Assessing Land Deformation and Sea Encroachment in the Nile Delta: A Radar Interferometric and Inundation Modeling Approach

Persistent scatterer interferometric analyses were conducted on a stack of 84 Environmental Satellite's Advanced Synthetic Aperture Radar scenes spanning 7years (2004 to 2010) over the entire Nile Delta of Egypt and surroundings (area: 40,416km(2)) to monitor the ongoing spatial and temporal land deformation, identify the factors controlling the deformation, and model the interplay between sea level rise and land subsidence to identify areas and populations threatened by sea encroachment by the end of the 21st century.

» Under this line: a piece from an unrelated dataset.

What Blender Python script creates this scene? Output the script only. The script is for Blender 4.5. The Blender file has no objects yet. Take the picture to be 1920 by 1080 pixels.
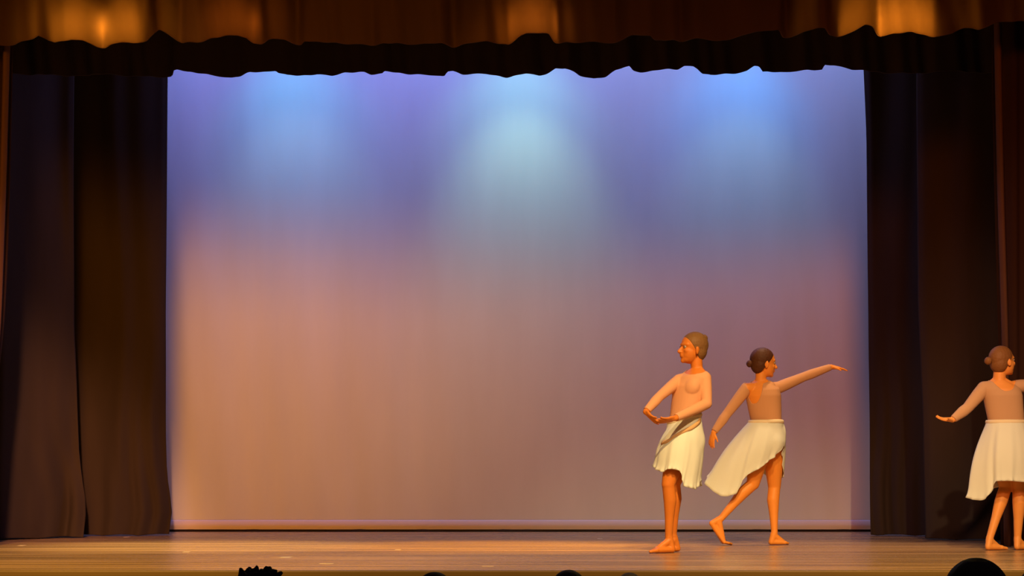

Findings include the following: (1) general patterns of subsidence (average rate: -2.4mm/year) in the northern delta, near-steady to slight subsidence in the southern delta (average rate: 0.4mm/year), separated by a previously mapped flexure zone (minimum width: 20-40km) undergoing uplift (average rate: 2.5mm/year); (2) high subsidence rates (up to -8.9mm/year) over the north central and northeastern delta (area: similar to 4,815km(2)), possibly due to compaction of recent (<3,500years old), thick (>5m) silt and clay-rich Holocene sediments; (3) high subsidence rates (up to -9.7mm/year) in areas where the highest groundwater extraction rates were reported in southern delta (Menoufia governorate) and in reclaimed desert land in the western delta (Beheira governorate); (4) high subsidence rates (up to -9.7mm/year) over onshore gas fields, notably the Abu Madi gas field, where high gas extraction rates have been recorded; and (5) using extracted deformation rates, high-resolution TanDEM-X digital elevation model, a eustatic sea level rise of 0.44m, and applying a bathtub inundation model, an estimated 2,660km(2) in northern delta will be inundated by year 2100.